Now comes the Planting Intentions report which said that North Dakota would plant an additional 800,000 acres this year. That is huge, except that they had record snow on the ground in March and April and got planting started late.

We have a leading expert speculating that North Dakota alone may under-plant the intended acres by 500,000 acres. The same man says we are probably already looking at a half a million fewer acres than we thought on March 31, and that would mean those acres go to soybeans. He thinks we could lose an additional half a million acres.

So, soybeans seem cheap, but we are getting them planted early, which we have proven pushes the yields, and we may plant more than we expected to.

South America

That gets us looking at South America, where Argentina is having a drought disaster that may give them half a crop of corn and reduced soybeans. They may not want to plant second-crop corn. However, Brazil and the little countries around them are expected to have a blow-out record crop that more than makes up for the small crops in Argentina.
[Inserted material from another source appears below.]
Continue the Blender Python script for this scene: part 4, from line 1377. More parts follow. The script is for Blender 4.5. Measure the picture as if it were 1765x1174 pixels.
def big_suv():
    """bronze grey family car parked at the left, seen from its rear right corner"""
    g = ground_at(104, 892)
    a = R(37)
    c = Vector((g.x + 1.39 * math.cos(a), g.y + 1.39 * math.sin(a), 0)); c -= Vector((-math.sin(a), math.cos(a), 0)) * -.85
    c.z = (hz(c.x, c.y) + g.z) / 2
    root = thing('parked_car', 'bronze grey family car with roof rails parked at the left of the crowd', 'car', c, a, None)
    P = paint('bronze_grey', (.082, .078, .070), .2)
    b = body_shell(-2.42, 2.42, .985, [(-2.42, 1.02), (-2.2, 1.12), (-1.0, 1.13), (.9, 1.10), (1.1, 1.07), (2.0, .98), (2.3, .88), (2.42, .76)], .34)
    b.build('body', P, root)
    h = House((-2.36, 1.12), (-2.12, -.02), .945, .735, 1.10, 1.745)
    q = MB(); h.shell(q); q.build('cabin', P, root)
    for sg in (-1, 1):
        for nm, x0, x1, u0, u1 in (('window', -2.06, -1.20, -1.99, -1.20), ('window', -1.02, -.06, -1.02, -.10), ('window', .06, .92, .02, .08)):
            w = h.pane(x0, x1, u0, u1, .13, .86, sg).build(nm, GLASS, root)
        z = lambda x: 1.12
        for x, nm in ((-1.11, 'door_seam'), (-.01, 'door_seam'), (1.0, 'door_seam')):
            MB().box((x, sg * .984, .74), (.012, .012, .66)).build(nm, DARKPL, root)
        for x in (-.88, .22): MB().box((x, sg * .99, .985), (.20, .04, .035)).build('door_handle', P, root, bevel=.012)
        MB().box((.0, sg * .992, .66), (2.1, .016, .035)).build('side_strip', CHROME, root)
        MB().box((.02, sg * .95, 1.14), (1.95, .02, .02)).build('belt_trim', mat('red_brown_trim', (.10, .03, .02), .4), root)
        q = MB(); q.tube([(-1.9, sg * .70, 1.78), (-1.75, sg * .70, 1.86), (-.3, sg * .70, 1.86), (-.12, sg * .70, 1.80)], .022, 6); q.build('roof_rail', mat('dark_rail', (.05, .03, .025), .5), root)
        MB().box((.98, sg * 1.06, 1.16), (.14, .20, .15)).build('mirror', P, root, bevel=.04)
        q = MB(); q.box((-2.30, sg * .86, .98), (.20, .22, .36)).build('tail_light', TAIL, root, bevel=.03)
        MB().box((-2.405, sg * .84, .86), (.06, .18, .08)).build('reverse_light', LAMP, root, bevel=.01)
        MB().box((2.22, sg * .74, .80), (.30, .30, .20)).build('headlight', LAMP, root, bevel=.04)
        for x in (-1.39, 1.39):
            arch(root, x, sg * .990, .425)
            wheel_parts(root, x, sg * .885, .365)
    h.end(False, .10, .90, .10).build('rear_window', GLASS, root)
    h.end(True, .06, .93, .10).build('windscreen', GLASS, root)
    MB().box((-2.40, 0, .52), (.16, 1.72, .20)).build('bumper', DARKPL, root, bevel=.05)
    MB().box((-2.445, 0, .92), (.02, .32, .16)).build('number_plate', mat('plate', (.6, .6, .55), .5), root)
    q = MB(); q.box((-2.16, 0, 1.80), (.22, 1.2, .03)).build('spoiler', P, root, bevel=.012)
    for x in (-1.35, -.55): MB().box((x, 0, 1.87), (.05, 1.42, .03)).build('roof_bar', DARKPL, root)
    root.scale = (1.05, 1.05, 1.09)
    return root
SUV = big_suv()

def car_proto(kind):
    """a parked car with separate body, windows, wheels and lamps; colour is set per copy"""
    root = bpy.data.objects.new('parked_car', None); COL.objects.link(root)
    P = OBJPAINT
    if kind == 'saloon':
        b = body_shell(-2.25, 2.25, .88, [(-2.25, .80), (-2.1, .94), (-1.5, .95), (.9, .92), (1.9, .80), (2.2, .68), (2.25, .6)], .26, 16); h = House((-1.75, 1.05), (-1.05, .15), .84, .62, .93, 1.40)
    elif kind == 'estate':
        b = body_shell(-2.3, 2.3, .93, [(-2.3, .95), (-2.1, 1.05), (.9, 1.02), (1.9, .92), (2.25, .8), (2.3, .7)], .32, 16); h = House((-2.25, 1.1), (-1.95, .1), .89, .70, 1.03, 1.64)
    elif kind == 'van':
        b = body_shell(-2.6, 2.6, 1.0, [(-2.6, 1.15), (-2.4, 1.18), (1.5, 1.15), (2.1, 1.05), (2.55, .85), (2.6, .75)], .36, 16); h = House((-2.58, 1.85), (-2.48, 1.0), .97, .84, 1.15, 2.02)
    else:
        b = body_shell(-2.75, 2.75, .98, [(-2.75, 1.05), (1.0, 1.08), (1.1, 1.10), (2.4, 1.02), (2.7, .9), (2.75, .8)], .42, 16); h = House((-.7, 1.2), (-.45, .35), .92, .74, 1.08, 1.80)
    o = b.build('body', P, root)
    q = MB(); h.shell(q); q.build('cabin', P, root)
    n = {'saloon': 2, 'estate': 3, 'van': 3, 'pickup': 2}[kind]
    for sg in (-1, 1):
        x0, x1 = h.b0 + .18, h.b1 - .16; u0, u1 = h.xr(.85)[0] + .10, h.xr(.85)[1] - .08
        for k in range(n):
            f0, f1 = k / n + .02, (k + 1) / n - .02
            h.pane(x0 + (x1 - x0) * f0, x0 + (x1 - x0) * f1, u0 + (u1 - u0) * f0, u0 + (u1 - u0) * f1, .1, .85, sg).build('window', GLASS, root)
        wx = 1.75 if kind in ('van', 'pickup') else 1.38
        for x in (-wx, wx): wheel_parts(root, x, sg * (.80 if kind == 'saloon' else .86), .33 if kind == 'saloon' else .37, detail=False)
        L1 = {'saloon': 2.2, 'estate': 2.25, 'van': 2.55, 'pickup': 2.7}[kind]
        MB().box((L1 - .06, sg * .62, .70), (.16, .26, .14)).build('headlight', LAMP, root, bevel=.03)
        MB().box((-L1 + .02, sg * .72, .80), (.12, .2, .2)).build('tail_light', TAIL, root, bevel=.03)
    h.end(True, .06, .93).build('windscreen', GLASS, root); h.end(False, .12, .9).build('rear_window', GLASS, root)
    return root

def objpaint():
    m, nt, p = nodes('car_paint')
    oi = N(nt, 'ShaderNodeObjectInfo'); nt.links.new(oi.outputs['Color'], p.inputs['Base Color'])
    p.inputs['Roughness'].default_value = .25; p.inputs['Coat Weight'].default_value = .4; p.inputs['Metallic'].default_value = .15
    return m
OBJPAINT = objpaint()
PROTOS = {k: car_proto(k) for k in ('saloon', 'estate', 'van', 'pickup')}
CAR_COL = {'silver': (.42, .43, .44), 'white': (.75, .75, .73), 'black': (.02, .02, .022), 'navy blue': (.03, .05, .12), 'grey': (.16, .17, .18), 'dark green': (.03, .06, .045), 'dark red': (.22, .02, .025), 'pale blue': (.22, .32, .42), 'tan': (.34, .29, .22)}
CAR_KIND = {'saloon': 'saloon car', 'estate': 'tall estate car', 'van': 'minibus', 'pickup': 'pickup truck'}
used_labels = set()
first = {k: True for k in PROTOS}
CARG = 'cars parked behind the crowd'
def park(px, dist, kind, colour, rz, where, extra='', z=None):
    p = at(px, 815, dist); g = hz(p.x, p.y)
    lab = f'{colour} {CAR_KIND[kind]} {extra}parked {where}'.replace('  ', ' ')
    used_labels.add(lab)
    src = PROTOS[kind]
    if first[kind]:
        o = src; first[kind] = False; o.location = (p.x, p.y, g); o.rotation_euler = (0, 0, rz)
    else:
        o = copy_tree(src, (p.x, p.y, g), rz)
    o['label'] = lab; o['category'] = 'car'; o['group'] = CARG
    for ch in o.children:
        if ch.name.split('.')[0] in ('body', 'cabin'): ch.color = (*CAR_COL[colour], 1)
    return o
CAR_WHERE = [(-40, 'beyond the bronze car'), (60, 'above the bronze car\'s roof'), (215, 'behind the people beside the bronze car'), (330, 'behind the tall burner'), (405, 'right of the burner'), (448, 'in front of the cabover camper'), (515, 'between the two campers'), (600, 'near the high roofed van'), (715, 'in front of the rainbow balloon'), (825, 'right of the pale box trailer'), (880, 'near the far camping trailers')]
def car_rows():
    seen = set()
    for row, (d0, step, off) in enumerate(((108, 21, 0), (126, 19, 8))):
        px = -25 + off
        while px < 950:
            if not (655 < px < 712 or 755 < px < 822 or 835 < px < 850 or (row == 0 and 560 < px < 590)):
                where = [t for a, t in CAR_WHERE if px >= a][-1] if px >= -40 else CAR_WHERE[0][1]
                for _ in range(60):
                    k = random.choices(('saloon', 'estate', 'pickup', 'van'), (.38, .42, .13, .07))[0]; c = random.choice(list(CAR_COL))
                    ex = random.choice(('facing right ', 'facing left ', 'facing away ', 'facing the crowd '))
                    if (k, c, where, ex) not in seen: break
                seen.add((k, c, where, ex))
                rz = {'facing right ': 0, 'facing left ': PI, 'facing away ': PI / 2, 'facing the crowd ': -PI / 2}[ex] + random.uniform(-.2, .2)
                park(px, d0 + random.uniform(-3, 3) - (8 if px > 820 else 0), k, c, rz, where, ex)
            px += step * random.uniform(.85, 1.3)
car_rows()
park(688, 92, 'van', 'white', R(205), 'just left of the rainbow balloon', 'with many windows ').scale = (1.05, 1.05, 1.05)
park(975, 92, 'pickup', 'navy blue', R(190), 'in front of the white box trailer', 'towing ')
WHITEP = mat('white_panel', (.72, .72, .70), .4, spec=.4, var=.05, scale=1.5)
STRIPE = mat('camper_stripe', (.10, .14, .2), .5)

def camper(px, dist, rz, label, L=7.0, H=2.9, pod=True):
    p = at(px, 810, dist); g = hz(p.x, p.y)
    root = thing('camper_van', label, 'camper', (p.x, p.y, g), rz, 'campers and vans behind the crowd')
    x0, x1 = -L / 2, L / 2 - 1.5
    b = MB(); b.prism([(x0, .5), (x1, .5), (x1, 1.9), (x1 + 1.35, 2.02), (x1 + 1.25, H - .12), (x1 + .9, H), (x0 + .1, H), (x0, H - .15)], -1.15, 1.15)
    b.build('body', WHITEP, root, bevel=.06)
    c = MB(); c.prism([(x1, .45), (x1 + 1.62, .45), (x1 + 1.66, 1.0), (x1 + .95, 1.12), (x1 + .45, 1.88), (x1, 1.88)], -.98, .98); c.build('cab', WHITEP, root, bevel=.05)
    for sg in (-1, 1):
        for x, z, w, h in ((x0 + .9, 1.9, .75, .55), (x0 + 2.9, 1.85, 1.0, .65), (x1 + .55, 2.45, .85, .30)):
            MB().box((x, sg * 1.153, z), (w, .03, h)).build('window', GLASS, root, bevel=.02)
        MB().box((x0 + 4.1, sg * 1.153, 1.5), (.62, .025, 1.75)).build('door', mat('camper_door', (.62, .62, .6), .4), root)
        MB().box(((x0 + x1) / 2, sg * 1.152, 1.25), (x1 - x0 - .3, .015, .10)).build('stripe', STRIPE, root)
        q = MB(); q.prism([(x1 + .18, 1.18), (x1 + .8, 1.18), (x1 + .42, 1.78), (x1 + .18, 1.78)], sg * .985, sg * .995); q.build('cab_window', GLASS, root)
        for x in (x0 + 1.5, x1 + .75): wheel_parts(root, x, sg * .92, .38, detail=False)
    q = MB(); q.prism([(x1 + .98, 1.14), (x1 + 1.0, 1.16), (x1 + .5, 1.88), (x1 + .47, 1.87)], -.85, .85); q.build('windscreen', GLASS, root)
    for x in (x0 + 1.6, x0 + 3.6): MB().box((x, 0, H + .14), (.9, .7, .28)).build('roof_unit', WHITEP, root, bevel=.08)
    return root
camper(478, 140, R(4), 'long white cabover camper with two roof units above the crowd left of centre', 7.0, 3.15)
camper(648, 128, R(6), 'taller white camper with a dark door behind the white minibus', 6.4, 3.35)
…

Add to that the fact that soybean and especially corn sales to China are lagging, and we start hoping that farmers in other areas have weather problems to help our prices.

It is hard to get excited about a market plan that depends upon other American farmers struggling. Again, this seems unlikely with the fact that we are so far ahead of normal, but remember, in areas like the Dakotas, the Prevented Planting date for insurance comes May 25. In other words, it is now too late to plant corn in North Dakota.

It remains to be seen how we made out over the last week, but the weather was warm and dry, and I expect the holiday-delayed report that was out May 30 to show maybe the U.S. is getting to the 90% number for corn and the 70% number for soybeans.

So far, it seems the corn crop is headed for yields close to the 181.5 bpa the USDA proposed in recent reports. However, we usually “kill” the crop once a year, and that time would be June this year.

If we don’t see higher prices for corn in June, the party is over, and corn got cheap (as low as $4.90 3/4 for December futures May 18. July futures for the old crop got down to $5.47 the same day.

We may have an additional month to burn up the soybeans, but the next month is when the marketing decisions for corn have to be made.